Auch bei den von der Kritik überwiegend gefeierten und prämierten „Get Out“ und „Wir“ gab es diese Momente, in denen das Ganze ins Lächerliche hätte kippen können, ob nun bei den Experimenten eines verrückten Wissenschaftlers oder der Schilderung einer riesigen unterirdischen Population. Aber Peele bleibt da eben nicht wie viele Andere im Ungefähren oder stiehlt sich mit einer „Das kann dann jeder Zuschauer für sich deuten“-Auflösung davon. Nein, bei ihm gibt es konkrete Antworten und Bilder, was in dem phantastischen Umfeld, in dem seine Geschichten spielen, halt auch mal richtig schief gehen könnte. Dass dies dann aber eben doch nicht geschieht, ist eine wirklich beachtliche Leistung, und die Erklärung, warum dem so ist, gar nicht so einfach.
Denn Potential ins Alberne abzudriften bietet zweifellos auch „Nope“. Doch dank der in der Vorbereitung aufs Spektakel aufgebauten, extrem realistischen und beängstigenden Atmosphäre ist man gern bereit auch dann dabei zu bleiben wenn es wirklich wild wird. Wozu auch die lebensechte, glaubwürdige Leistung der Darsteller beiträgt. Insbesondere der bereits aus „Get Out“ bekannte Daniel Kaluuya interpretiert seinen OJ derart zurückhaltend und natürlich, dass man ihn einfach durchgehend für absolut „echt“ hält. Dass sieht bei Steven Yeun („The Walking Dead“) zwar etwas anders aus, doch da erfordert die Figur des überheblichen Showmannes Ricky halt auch eine andere Herangehensweise.

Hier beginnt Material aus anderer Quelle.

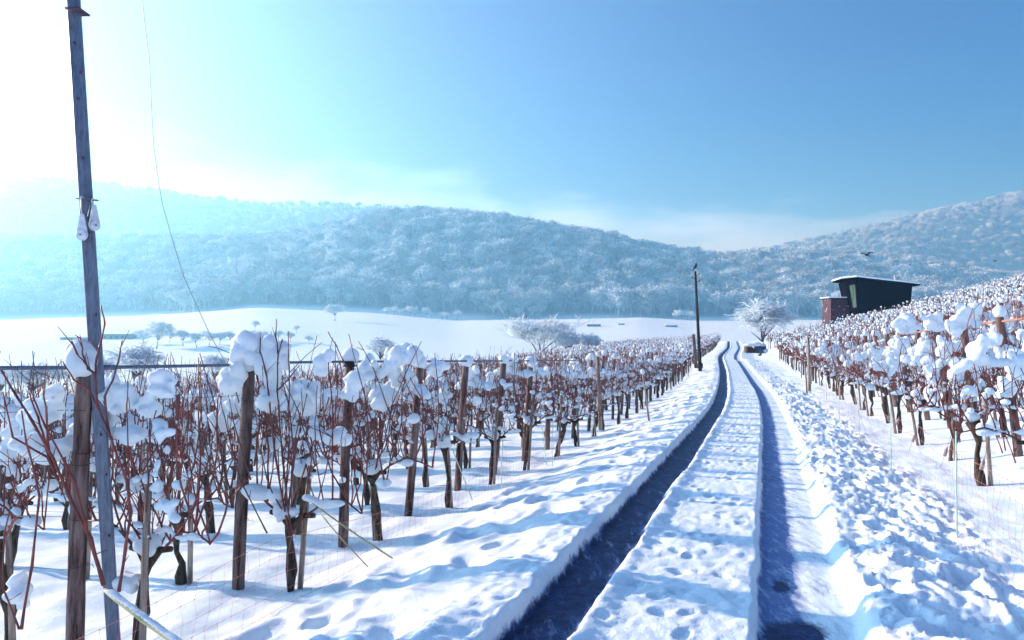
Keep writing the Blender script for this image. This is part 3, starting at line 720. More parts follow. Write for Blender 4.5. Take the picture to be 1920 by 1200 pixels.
for r_, d0 in enumerate(left_rows[:30]):                    # posts inside the rows
    for t_ in (5.3, 10.6, 15.9):
        p = Vector((K * d0 - 4.36 + shift(d0), d0, 0)) - RD * t_
        if p.x / p.y < -.8: break
        z = gz(p.x, p.y); place_post((p.x, p.y, z), (p.x + g.uniform(-.05, .05), p.y, z + 1.8), 'plain post standing inside a vine row, deep in the left vineyard', thin[r_ % 3], caps_[r_ % 5], None, 'posts inside the vine rows')
rl = {0: 'tall dark leaning post carrying the right end of the orange rail', 1: 'grey leaning end post under a big snow lump, second from the right edge', 2: 'leaning end post third from the right edge beneath the orange rail', 3: 'leaning end post fourth from the right edge, at the far end of the orange rail'}
rail_pts = []
for i in range(34):
    d0 = 9.25 + 1.71 * i; x = K * d0 + 3.3 + shift(d0) * .6; z = gz(x, d0)
    ln = .24 if i < 10 else .12
    tp = Vector((x - ln, d0, z + (1.83 if i < 10 else g.uniform(1.6, 1.9))))
    place_post((x, d0, z), tp, rl.get(i, 'leaning snow-capped end post of a farther row right of the road'), shafts[i % 5] if i < 8 else thin[i % 3], caps_[i % 5] if i not in (1,) else capL[0], tiesets[i % 3] if i < 6 else None)
    if i < 5: rail_pts.append(tp)
for r_, d0 in enumerate(right_rows[:40]):
    for t_ in (5.6, 11.2, 16.8):
        p = Vector((K * d0 + 2.5 + shift(d0) * .6, d0, 0)) + RD * t_
        if p.y < 3 or p.x / p.y > .78 or (66 < p.y < 78 and 22 < p.x < 38.5): continue
        z = gz(p.x, p.y); place_post((p.x, p.y, z), (p.x - .05, p.y, z + g.uniform(1.75, 2.05)), 'snow-capped post standing inside a vine row on the right slope', thin[r_ % 3], caps_[r_ % 5], None, 'posts inside the vine rows')
def stick(name, a, b, r, m_, label, cat, group=None, cap=0):
    mb = MB(); a = Vector(a); b = Vector(b); mb.tube([a - a, (b - a) * .5 + Vector((.004, 0, .003)), b - a], [r * 1.05, r, r * .93], 10)
    if not cap:
        o = mb.build(name, m_); o.location = a; return tag(o, label, cat, group)
    e = empty(name, a, label, cat, group); mb.build('shaft', m_, e); c = mesh_obj('snow_cap', caps_[cap % 5], e); c.location = b - a; c.scale = (.6, .6, .7); return e
stick('wooden_stake', P(1518, 733, 20.5), P(1515, 632, 20.5), .045, M['stake'], 'tall pale squared stake in front of the right vine rows', 'stake')
stick('wooden_stake', P(1513, 738, 19.7), P(1510, 690, 19.7), .022, M['stake'], 'thin short stake beside the tall pale stake on the right', 'stake')
stick('wooden_stake', P(1126, 806, 15.3), P(1120, 668, 15.3), .04, M['stake'], 'tall wooden stake with pointed snow lump, left of road beyond the crossbar', 'stake', cap=2)
stick('wooden_stake', P(1217, 789, 17.0), P(1205, 700, 17.0), .022, M['stake'], 'thin leaning stake at the left road verge', 'stake', cap=1)
stick('wooden_post', P(1305, 690, 44), P(1300, 627, 44), .10, M['post'], 'weathered post with snow cap just left of the utility pole', 'post', 'wooden end posts of the vine rows', cap=3)

# ------------------------------------------------------------------ metal pole, crossbar, pulleys, wire
pole_b = P(218, 1215, 4.47); pole_b.z = gz(pole_b.x, pole_b.y) - .1
pole_top = P(139, 0, 4.47); dirp = (pole_top - P(218, 1200, 4.47)); pole_t = pole_top + dirp.normalized() * 1.1
e = empty('metal_pole', pole_b, 'tall grey square metal pole leaning beside the first wooden post', 'pole')
def sq_tube(mb, a, b, w, yaw=0.35, n=2, bev=.008):
    a = Vector(a); b = Vector(b); t = (b - a).normalized(); u = Vector((math.cos(yaw), math.sin(yaw), 0)); u = (u - t * u.dot(t)).normalized(); v_ = t.cross(u)
    prof = []
    for sx, sy in ((1, 1), (-1, 1), (-1, -1), (1, -1)):
        for k_ in range(3):
            an = math.atan2(sy, sx) - math.pi / 4 + k_ * math.pi / 4
            prof.append(((w - bev) * sx + bev * math.cos(an), (w - bev) * sy + bev * math.sin(an)))
    m_ = len(prof); vs = []
    for i in range(n): vs += [tuple(a + (b - a) * (i / (n - 1)) + u * p[0] + v_ * p[1]) for p in prof]
    fs = [(i * m_ + j, i * m_ + (j + 1) % m_, (i + 1) * m_ + (j + 1) % m_, (i + 1) * m_ + j) for i in range(n - 1) for j in range(m_)]
    fs += [tuple(range(m_))[::-1], tuple((n - 1) * m_ + j for j in range(m_))]; mb.add(vs, fs)
mb = MB(); sq_tube(mb, (0, 0, 0), pole_t - pole_b, .037, .45, 12); mb.build('shaft', M['steel'], e, smooth=False)
mb = MB(); tdir = (pole_t - pole_b).normalized()
for yy, dx_ in ((17, 0), (80, -5), (135, 4), (185, -4), (296, -3), (425, 2), (590, 3), (815, -3), (890, 3), (1005, 0)):
    f = (1200 - yy) / 1200; px_ = 217 - 78 * f + dx_; c = P(px_, yy, 4.42) - pole_b
    mb.ico(c, (.006, .012, .012), 1)
mb.build('rust_spots', M['rust'], e)
mb = MB(); c = P(140, 18, 4.41) - pole_b; mb.box((c.x - .043, c.y - .03, c.z - .006), (c.x + .043, c.y + .09, c.z + .006)); mb.build('band', M['rust'], e)
mb = MB(); c = P(156, 372, 4.40) - pole_b; mb.box((c.x - .044, c.y - .01, c.z - .004), (c.x + .044, c.y + .09, c.z + .004)); mb.build('band', M['steel'], e)
def pulley(hook, centre, yaw, label):
    e = empty('pulley', hook, label, 'pulley', 'pulleys hanging from the metal pole')
    h = Vector(centre) - Vector(hook)
    mb = MB(); mb.tube([(0, 0, 0), (h.x * .3, h.y * .3 - .004, h.z * .35), (h.x * .8, h.y * .8, h.z + .115)], .0035, 6); mb.tube([(.0, .03, .01), (0, 0, .012), (.004, -.012, -.002), (0, -.008, -.012)], .004, 6); mb.build('cord', M['pulley'], e)
    R = Matrix.Rotation(yaw, 4, 'Z')
    def disc(r, y0, y1, cx=0, cz=0, sx=1.0):
        mb = MB(); n = 28; vs = []
        for yy, rr in ((y0, r * .94), (y0 + (y1 - y0) * .2, r), (y0 + (y1 - y0) * .8, r), (y1, r * .94)):
            vs += [(cx + rr * sx * math.cos(2 * math.pi * i / n), yy, cz + rr * math.sin(2 * math.pi * i / n)) for i in range(n)]
        fs = [(k * n + i, k * n + (i + 1) % n, (k + 1) * n + (i + 1) % n, (k + 1) * n + i) for k in range(3) for i in range(n)] + [tuple(range(n)), tuple(3 * n + i for i in range(n))[::-1]]
        vs = [tuple(R @ Vector(q) + h) for q in vs]; mb.add(vs, fs); return mb
    def teardrop(r, hh, y0, y1):
        prof = [(r * math.cos(a), r * math.sin(a)) for a in [math.radians(20 - 220 * i / 18) for i in range(19)]]
        prof += [(-.014, hh), (-.008, hh + .012), (.008, hh + .012), (.014, hh)]
        n = len(prof); mb = MB(); vs = [(p[0], y0, p[1]) for p in prof] + [(p[0], y1, p[1]) for p in prof]
        fs = [(i, (i + 1) % n, n + (i + 1) % n, n + i) for i in range(n)] + [tuple(range(n)), tuple(n + i for i in range(n))[::-1]]
        mb.add([tuple(R @ Vector(q) + h) for q in vs], fs); return mb
    teardrop(.037, .115, -.014, -.006).build('side_plate', M['pulley'], e, smooth=False)
    teardrop(.040, .115, .010, .018).build('side_plate', M['steel'], e, smooth=False)
    w = disc(.032, -.005, .010).build('wheel', M['core'], e, smooth=False)
    disc(.031, -.023, -.0145, sx=1).build('cover', M['pulley'], e, smooth=False)
    disc(.006, -.028, -.0235, 0, -.002).build('bolt', M['core'], e, smooth=False)
pulley(P(152, 372, 4.36), P(156, 440, 4.36), -.1, 'pale round pulley facing the road, on the front of the metal pole')
pulley(P(173, 376, 4.40), P(175, 422, 4.40), 1.15, 'pulley seen edge-on, hanging at the right side of the metal pole')

e = empty('crossbar', P(0, 690, 4.05), 'long thin grey metal pipe lying along the tops of the left end posts', 'pipe')
o0 = e.location
def pt(px, py, d): return P(px, py, d) - o0
mb = MB(); mb.tube([pt(-260, 691, 3.43), pt(0, 690, 4.05), pt(195, 689, 4.60), pt(460, 684, 5.94)], .0125, 10); mb.build('pipe', M['steel'], e)
mb = MB(); mb.tube([pt(452, 681, 5.9), pt(655, 678, 7.3), pt(875, 677, 10.0), pt(1080, 676, 16.3)], .0125, 10); mb.build('pipe', M['steel'], e)
mb = MB(); mb.tube([pt(190, 689, 4.57), pt(216, 689, 4.66)], .0175, 12); mb.build('sleeve', M['steel'], e)
wp = [(255, -60), (267, 0), (272, 50), (280, 110), (284, 200), (288, 270), (297, 340), (305, 385), (325, 455), (345, 520), (372, 580), (395, 630), (424, 682)]
mb = MB(); o0 = P(424, 682, 5.85); mb.tube([P(a, b_, 5.0 + .85 * (i / 12)) - o0 for i, (a, b_) in enumerate(wp)], .0032, 5); o = mb.build('hanging_wire', M['gwire']); o.location = o0
tag(o, 'thin loose wire hanging in a curve from above down to the crossbar', 'wire')
# bracket on the third post
mb = MB(); c = P(656, 679, 7.2); mb.box((-.045, -.03, -.03), (.045, .03, .012)); mb.box((-.055, -.04, -.045), (.055, .04, -.03)); mb.tube([(.0, 0, -.03), (.02, 0, -.12), (.01, 0, -.2)], .02, 6)
o = mb.build('bracket', M['black'], smooth=False); o.location = c; tag(o, 'dark metal bracket clamping the crossbar to the third end post', 'bracket')
mb = MB(); rail_pts = [rail_pts[0] + (rail_pts[0] - rail_pts[1]) * .45] + rail_pts; o0 = rail_pts[0].copy()
mb.tube([p - o0 + Vector((.0, -.05, -.06)) for p in rail_pts], .016, 8); o = mb.build('wooden_rail', M['rail']); o.location = o0; tag(o, 'thin orange-brown rail joining the tops of the nearest right end posts', 'rail')

# trellis wires along the nearest rows
for r_, d0 in list(enumerate(left_rows[:9])):
    x0 = K * d0 - 4.36; ln = 9; mb = MB(); o0 = Vector((x0, d0, gz(x0, d0)))
    for h in (.62, .95, 1.3, 1.62):
        pts = []
        for k in range(0, 10):
            p = Vector((x0, d0, 0)) - RD * (k * ln / 9); pts.append(Vector((p.x, p.y, gz(p.x, p.y) + h)) - o0)
        mb.tube(pts, .0016, 4)
    o = mb.build('trellis_wires', M['wire']); o.location = o0
    tag(o, f'thin dark trellis wires strung along the {ordw[r_]} vine row left of the road', 'wires', 'trellis wires of the vine rows')
for r_, d0 in list(enumerate([9.25 + 1.71 * i for i in range(5)])):
    x0 = K * d0 + 3.3; mb = MB(); o0 = Vector((x0, d0, gz(x0, d0)))
    for h in (.62, .95, 1.3, 1.62):
        pts = []
        for k in range(0, 8):
            p = Vector((x0 - (.1 * h if k == 0 else 0), d0, 0)) + RD * (k * .9); pts.append(Vector((p.x, p.y, gz(p.x, p.y) + h)) - o0)
        mb.tube(pts, .0016, 4)
    o = mb.build('trellis_wires', M['wire']); o.location = o0
    tag(o, f'thin dark trellis wires behind the {ordw[r_]} leaning end post from the right edge', 'wires', 'trellis wires of the vine rows')

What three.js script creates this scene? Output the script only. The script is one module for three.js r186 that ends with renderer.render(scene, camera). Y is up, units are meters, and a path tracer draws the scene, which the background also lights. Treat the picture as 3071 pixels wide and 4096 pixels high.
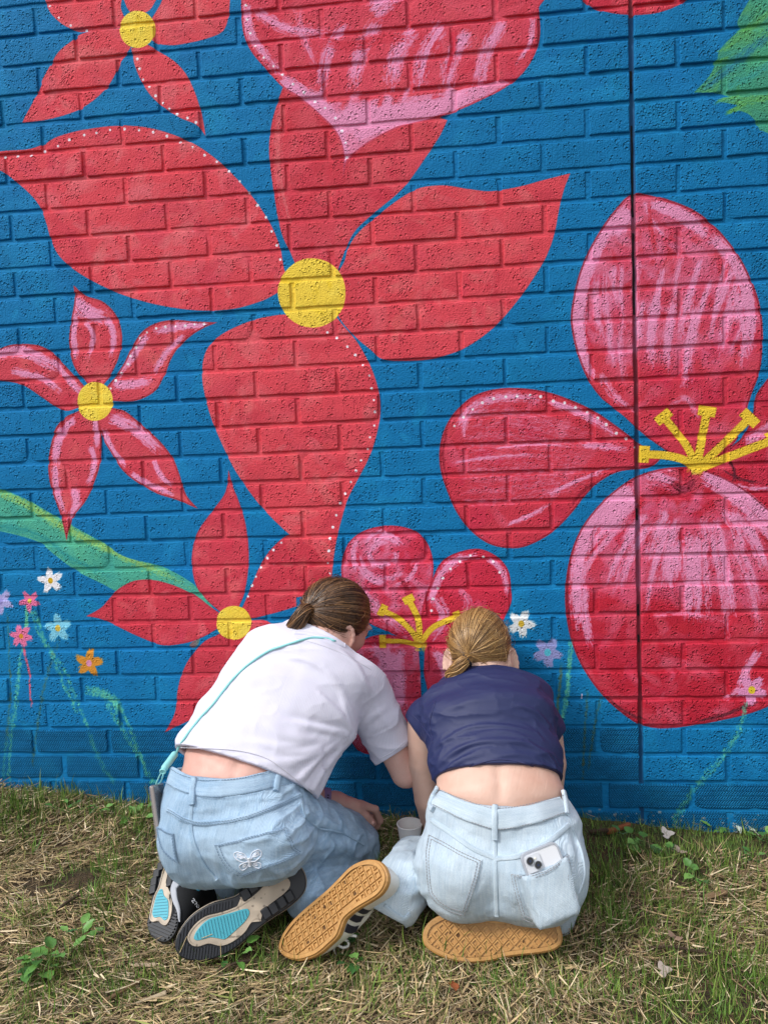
import * as THREE from 'three';
import { mergeGeometries, mergeVertices } from 'three/addons/utils/BufferGeometryUtils.js';
import { RoundedBoxGeometry } from 'three/addons/geometries/RoundedBoxGeometry.js';

// ---------------------------------------------------------------- camera, sky, sun, exposure
const scene = new THREE.Scene();
const camera = new THREE.PerspectiveCamera(71.593, 767 / 1024, 0.05, 400);
camera.position.set(1.05215, 0.97419, 1.86645);
camera.rotation.set(-0.0706373, 0.0968704, -0.038986, 'YXZ');
camera.updateMatrixWorld(true);
const renderer = new THREE.WebGLRenderer({ antialias: true });
renderer.toneMapping = THREE.LinearToneMapping;
renderer.toneMappingExposure = 1.34;
renderer.shadowMap.enabled = true;
{ // hazy bright overcast sky, a little brighter towards the hidden sun
  const w = 256, h = 128, d = new Float32Array(w * h * 4), sd = new THREE.Vector3(-0.60, 0.72, 0.40).normalize();
  for (let j = 0; j < h; j++) for (let i = 0; i < w; i++) {
    const th = (j + 0.5) / h * Math.PI - Math.PI / 2, ph = (i + 0.5) / w * 2 * Math.PI - Math.PI;
    const v = new THREE.Vector3(Math.cos(th) * Math.cos(ph), Math.sin(th), Math.cos(th) * Math.sin(ph));
    const up = Math.max(0, v.y), s = Math.pow(Math.max(0, v.dot(sd)), 3);
    const L = 0.36 + 0.74 * up + 0.6 * s;
    d.set([L * 0.96, L * 0.99, L * 1.06, 1], (j * w + i) * 4);
  }
  const t = new THREE.DataTexture(d, w, h, THREE.RGBAFormat, THREE.FloatType);
  t.mapping = THREE.EquirectangularReflectionMapping; t.minFilter = t.magFilter = THREE.LinearFilter; t.needsUpdate = true;
  scene.background = t; scene.environment = t;
}
const sun = new THREE.DirectionalLight(new THREE.Color(1, 0.965, 0.91), 1.9);
sun.position.set(1 - 0.60 * 8, 0.72 * 8, 0.3 + 0.40 * 8); sun.target.position.set(1, 0, 0.3);
sun.castShadow = true; sun.shadow.radius = 20; sun.shadow.mapSize.set(2048, 2048);
Object.assign(sun.shadow.camera, { left: -3, right: 3, top: 3, bottom: -3, near: 0.5, far: 20 });
scene.add(sun, sun.target);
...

Diese Figur ist es dann auch, die eine immer wieder durch Rückblenden eingeschobene Backstory erhält, bei der es dann tatsächlich Interpretationssache bleibt, was genau die uns sagen möchte und in welcher Verbindung sie zum Rest des Geschehens steht. Das kann man ja auch gerne so machen, wirkt es doch eher wie eine kleine Kopfnuss als Bonus zum Hauptgang. Und der fasziniert auch diesmal wieder durch seine Stimmung und fesselnde Spannung, die sich in einem Finale entlädt bei dem man dann mit Einsetzen des Abspannes feststellt: Hat man so auch noch nicht gesehen.